Dabei sind viele Beobachtungen Doerners und Barths durchaus zutreffend. Daß die Einführung der Volkssprache die aktive Teilnahme der Gläubigen befördere, war eine Hoffnung, die sich nur in einem sehr äußerlichen Sinne erfüllt hat: Man versteht den Wortlaut der Texte. Ein tieferes Verständnis für das Wesen der Liturgie und des in ihr gefeierten Geheimnisses ist daraus aber - nach allen in der Praxis gemachten Erfahrungen - nicht erwachsen. Ein lateinisches Hochamt vermag über die Sinne etwas vom Mysterium zu vermitteln. Eine deutsche Gemeindemesse vermittelt den trügerischen Eindruck, man habe verstanden. Das Argument, die lateinische Sprache sei das einigende Band der Kirche, hat nichts von seiner Triftigkeit verloren. Fünfunddreißig Jahre nachdem sich die volkssprachliche Messe allgemein durchsetzte, sind womöglich selbst viele Pfarrer nicht mehr in der Lage, mit Priestern aus anderen Ländern eine lateinische Messe zu feiern. Das Band droht zu zerreißen.
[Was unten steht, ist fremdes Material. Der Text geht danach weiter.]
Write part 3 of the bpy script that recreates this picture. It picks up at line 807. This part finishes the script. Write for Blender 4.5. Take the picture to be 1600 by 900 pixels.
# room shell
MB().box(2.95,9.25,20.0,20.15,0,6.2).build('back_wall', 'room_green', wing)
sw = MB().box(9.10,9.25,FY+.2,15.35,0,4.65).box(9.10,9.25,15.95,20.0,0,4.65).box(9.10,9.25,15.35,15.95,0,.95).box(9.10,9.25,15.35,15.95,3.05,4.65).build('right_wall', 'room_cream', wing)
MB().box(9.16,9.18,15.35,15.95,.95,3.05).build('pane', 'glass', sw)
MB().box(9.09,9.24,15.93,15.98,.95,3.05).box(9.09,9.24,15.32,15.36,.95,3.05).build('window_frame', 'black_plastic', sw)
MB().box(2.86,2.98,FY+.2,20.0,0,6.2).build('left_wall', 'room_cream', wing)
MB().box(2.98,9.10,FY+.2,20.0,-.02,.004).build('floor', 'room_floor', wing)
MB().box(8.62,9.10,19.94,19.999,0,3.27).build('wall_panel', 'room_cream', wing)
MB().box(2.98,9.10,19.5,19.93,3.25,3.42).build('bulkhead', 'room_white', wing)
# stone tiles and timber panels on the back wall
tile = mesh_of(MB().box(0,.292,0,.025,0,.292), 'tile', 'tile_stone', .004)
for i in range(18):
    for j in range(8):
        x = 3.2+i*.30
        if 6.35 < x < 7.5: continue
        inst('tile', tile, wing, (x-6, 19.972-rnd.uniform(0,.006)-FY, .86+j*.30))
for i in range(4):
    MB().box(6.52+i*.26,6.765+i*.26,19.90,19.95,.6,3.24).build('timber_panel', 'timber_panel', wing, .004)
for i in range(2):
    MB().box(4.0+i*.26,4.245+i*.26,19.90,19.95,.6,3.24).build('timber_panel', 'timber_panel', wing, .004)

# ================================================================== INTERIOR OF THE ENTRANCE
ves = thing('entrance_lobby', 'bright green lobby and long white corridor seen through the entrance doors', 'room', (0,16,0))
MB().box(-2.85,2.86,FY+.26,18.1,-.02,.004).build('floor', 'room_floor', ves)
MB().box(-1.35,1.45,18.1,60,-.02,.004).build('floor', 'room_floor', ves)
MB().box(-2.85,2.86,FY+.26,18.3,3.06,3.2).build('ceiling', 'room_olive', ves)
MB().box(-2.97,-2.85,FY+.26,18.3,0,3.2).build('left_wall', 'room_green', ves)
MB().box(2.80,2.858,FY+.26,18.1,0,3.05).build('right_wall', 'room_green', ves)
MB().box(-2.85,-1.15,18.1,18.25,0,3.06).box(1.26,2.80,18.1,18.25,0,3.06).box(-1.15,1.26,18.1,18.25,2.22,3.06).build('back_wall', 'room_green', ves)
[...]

Die Autoren des Büchleins sind allesamt glühende Verehrer der lateinischen Sprache, und so ist es nicht verwunderlich, daß die Beiträge stets an demselben argumentativen Kurzschluß kranken: Immer wird die Zurückdrängung des Lateinischen als Ursache aller Übel gesehen. Ausgehend von der Annahme, die Staatsverfassung der Römer entstamme direkt dem Geist ihrer Sprache, preist Margarethe Kuppe in ihrem rührend-naivem Beitrag "Latein - der absolute Glücksfall" die römische Zivilisation als Himmel auf Erden. Daß ihre Kronzeugen Cicero und Seneca ermordet beziehungsweise in den Selbstmord getrieben wurden, hätte ihr zu denken geben können. Jeder Schüler weiß, daß Caesar, der alte Stratege, mit seinen Gegnern nicht zimperlich umging. Aber er sprach Latein! Die Übertragung auf die heutige Zeit fällt Kuppe nicht schwer: Im katholischen Kroatien herrschen nämlich stabile Zustände, im orthodoxen Serbien nicht. Und rührt der krisenhafte Zustand Rußlands nicht daher, daß dort niemals Latein gesprochen wurde?

Ein großes und wichtiges Thema wird hier unfreiwillig der Lächerlichkeit preisgegeben. So ähnelt dieser Band den legendären Lateinpaukern in ihren verschlissenen Kordanzügen: ganz sympathisch, aber doch auch sehr kurios.

MICHAEL GASSMANN

Heinz-Lothar Barth (Hrsg.): "Latein". Sprache der katholischen Kirche und des christlichen Abendlandes. Rex Regum Verlag, Jaidhof 2001. 156 S., br., 9,- DM.